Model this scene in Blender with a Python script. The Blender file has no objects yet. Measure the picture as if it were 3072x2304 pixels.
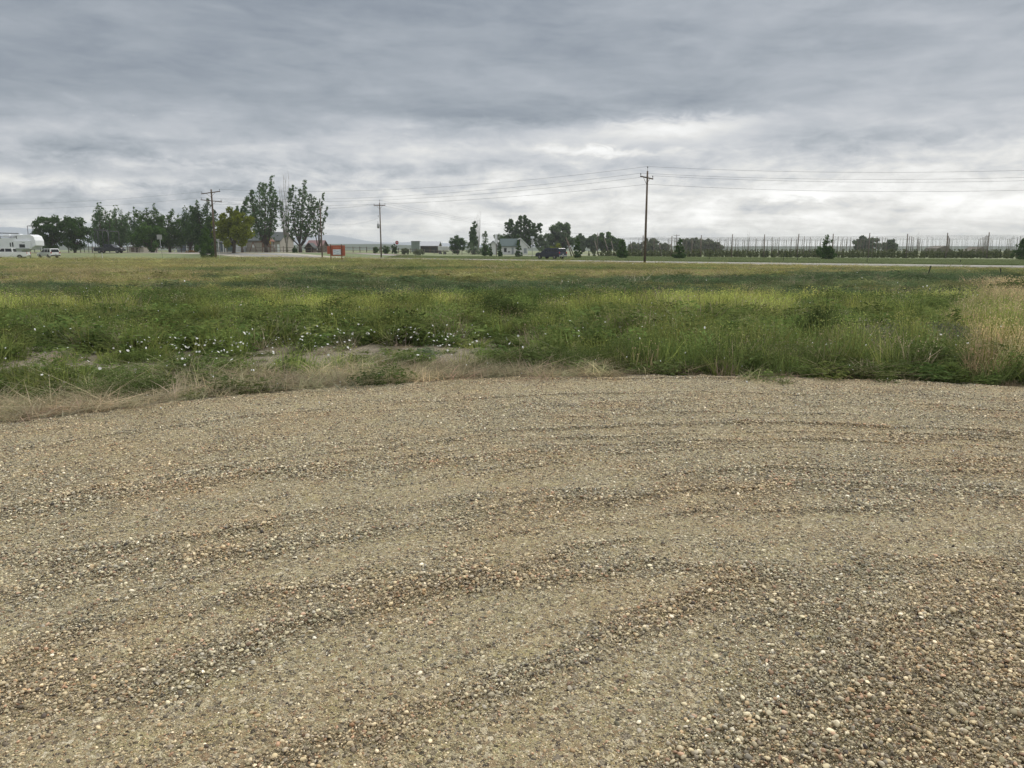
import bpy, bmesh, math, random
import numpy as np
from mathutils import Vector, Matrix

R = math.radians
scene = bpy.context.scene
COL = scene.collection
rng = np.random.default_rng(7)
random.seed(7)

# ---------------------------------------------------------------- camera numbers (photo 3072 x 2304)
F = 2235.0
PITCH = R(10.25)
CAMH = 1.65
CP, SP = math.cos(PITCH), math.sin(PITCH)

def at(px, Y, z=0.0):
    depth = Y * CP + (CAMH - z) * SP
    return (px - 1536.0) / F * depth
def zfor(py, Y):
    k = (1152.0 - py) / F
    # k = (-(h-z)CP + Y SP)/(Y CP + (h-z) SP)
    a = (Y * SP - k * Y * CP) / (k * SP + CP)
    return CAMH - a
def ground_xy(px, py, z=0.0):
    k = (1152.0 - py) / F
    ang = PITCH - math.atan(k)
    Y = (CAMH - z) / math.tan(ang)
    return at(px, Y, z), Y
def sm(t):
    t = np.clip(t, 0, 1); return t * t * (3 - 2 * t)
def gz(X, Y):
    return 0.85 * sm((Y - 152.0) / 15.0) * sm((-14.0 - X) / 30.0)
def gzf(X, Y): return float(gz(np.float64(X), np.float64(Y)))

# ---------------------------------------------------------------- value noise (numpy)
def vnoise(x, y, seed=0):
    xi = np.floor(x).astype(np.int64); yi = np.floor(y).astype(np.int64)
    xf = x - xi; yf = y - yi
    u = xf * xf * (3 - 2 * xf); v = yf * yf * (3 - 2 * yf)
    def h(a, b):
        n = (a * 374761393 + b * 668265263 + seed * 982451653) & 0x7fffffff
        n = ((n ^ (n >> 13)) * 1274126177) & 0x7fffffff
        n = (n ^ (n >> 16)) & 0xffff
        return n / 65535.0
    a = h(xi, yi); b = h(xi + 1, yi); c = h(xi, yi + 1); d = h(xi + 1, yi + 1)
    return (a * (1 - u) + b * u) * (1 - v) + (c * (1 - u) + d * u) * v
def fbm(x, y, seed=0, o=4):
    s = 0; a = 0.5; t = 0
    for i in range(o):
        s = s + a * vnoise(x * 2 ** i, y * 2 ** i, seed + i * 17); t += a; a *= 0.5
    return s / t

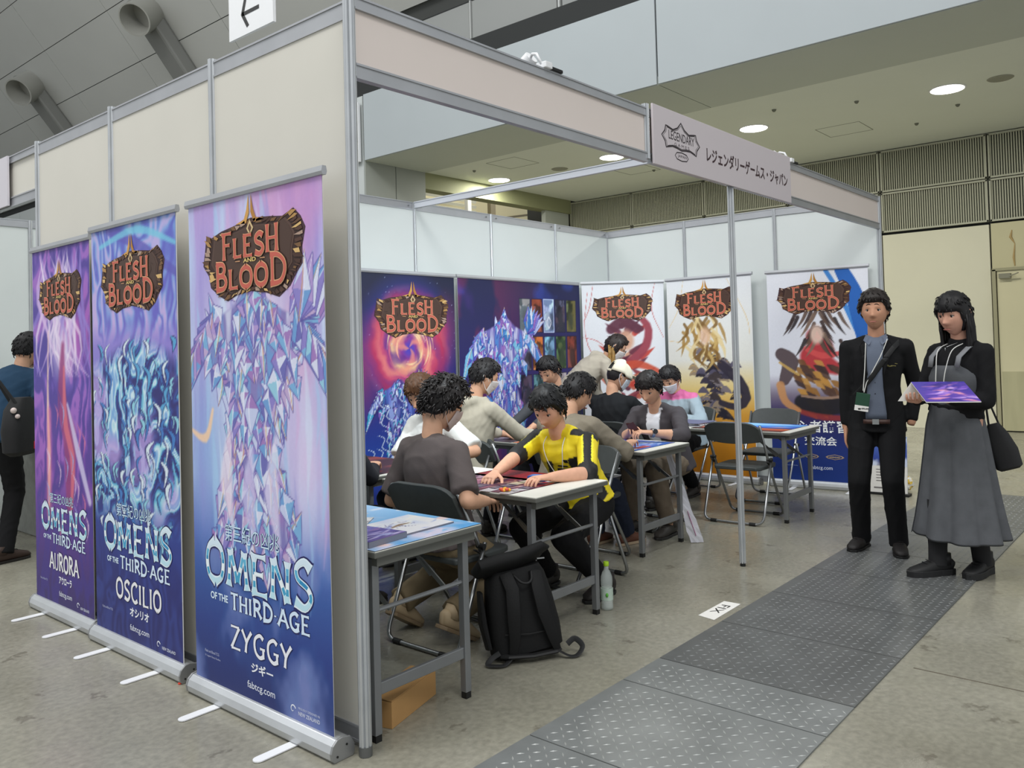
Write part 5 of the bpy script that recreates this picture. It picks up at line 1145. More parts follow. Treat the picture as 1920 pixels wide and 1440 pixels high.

● **PROBLEM DESCRIPTION**: Begin at the top of the records above and retype each line exactly until the line containing "def gzf(X, Y): return", which is included. Skip all pictures.

● **ANSWER FOR THIS EXERCISE**:
Model this scene in Blender with a Python script. The Blender file has no objects yet. Measure the picture as if it were 3072x2304 pixels.
import bpy, bmesh, math, random
import numpy as np
from mathutils import Vector, Matrix

R = math.radians
scene = bpy.context.scene
COL = scene.collection
rng = np.random.default_rng(7)
random.seed(7)

# ---------------------------------------------------------------- camera numbers (photo 3072 x 2304)
F = 2235.0
PITCH = R(10.25)
CAMH = 1.65
CP, SP = math.cos(PITCH), math.sin(PITCH)

def at(px, Y, z=0.0):
    depth = Y * CP + (CAMH - z) * SP
    return (px - 1536.0) / F * depth
def zfor(py, Y):
    k = (1152.0 - py) / F
    # k = (-(h-z)CP + Y SP)/(Y CP + (h-z) SP)
    a = (Y * SP - k * Y * CP) / (k * SP + CP)
    return CAMH - a
def ground_xy(px, py, z=0.0):
    k = (1152.0 - py) / F
    ang = PITCH - math.atan(k)
    Y = (CAMH - z) / math.tan(ang)
    return at(px, Y, z), Y
def sm(t):
    t = np.clip(t, 0, 1); return t * t * (3 - 2 * t)
def gz(X, Y):
    return 0.85 * sm((Y - 152.0) / 15.0) * sm((-14.0 - X) / 30.0)
def gzf(X, Y): return float(gz(np.float64(X), np.float64(Y)))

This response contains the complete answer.